A propos de Emmanuelle Cordoliani

Joue, écrit, enseigne, met en scène et raconte des histoires. Elle a été décorée par Beaumarchais ( c'est un raccourci mais pas une usurpation ) et elle travaille avec la même équipe artistique depuis des lustres ( le Café Europa ) ce qui fait sa fierté et sa joie. Voir et explorer son site emmanuellecordoliani.com

2 commentaires à propos de “dialogue #05 | Ombre du grand D’ombre”

  1. Je retrouve dans ce texte cette magnifique manière de dire l’enfance, et dans le tutoiement toute l’émotion d’un lambeau de Charles Juliet, merci pour ça.

    • Merci Line d’être passée nous voir. Parler cette période si mystérieuse, tellement autre c’est un grand ouvrage pour moi.
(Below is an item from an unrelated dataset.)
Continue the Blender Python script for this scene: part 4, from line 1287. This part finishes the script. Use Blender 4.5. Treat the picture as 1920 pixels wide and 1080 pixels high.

Comme tel, il n’est pas sans découragement, d’autres, nombreux, nombreuses, « sont fait si justement déjà. Oui Juliet, que je connais trop peu, Monique Wittig, et Romain Gary… C’est aussi un lieu d’une grande solitude, comme un long séjour dans un pays devenu étranger et dont on ne parlerait plus la langue. Merci donc de votre visite.